***** DATA BLOCK

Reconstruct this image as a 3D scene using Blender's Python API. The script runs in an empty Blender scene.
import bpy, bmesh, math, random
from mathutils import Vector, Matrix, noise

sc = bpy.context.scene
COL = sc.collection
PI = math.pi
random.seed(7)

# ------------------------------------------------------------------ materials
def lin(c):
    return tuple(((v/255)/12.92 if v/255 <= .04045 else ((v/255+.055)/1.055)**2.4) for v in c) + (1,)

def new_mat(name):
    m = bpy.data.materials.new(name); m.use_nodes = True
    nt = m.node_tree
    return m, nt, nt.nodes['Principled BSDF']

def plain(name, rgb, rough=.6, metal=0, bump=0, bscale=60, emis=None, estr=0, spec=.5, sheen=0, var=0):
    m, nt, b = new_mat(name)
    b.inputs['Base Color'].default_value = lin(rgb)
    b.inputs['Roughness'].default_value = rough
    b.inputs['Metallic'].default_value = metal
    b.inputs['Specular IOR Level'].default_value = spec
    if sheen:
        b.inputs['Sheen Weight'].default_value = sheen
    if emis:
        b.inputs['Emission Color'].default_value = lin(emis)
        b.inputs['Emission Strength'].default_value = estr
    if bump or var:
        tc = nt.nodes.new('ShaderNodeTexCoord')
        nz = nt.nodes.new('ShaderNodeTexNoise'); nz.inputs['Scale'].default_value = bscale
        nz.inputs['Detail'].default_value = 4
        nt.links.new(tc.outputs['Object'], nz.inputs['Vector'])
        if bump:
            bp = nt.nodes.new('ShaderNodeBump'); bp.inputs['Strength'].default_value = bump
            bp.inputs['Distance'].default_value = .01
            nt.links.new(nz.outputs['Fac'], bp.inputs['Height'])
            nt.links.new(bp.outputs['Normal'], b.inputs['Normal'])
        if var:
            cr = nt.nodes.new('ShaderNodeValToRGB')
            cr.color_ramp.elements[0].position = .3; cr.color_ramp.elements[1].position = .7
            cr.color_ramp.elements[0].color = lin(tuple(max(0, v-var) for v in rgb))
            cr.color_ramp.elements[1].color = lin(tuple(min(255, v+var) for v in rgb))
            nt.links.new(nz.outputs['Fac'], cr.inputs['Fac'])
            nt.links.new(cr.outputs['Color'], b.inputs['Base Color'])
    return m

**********

◆ WORK INSTRUCTIONS ◆
Starting at the first line of the material above, reproduce each line exactly up to and including the line with "random.seed(7)".

◆ CORRECT RESPONSE ◆
Reconstruct this image as a 3D scene using Blender's Python API. The script runs in an empty Blender scene.
import bpy, bmesh, math, random
from mathutils import Vector, Matrix, noise

sc = bpy.context.scene
COL = sc.collection
PI = math.pi
random.seed(7)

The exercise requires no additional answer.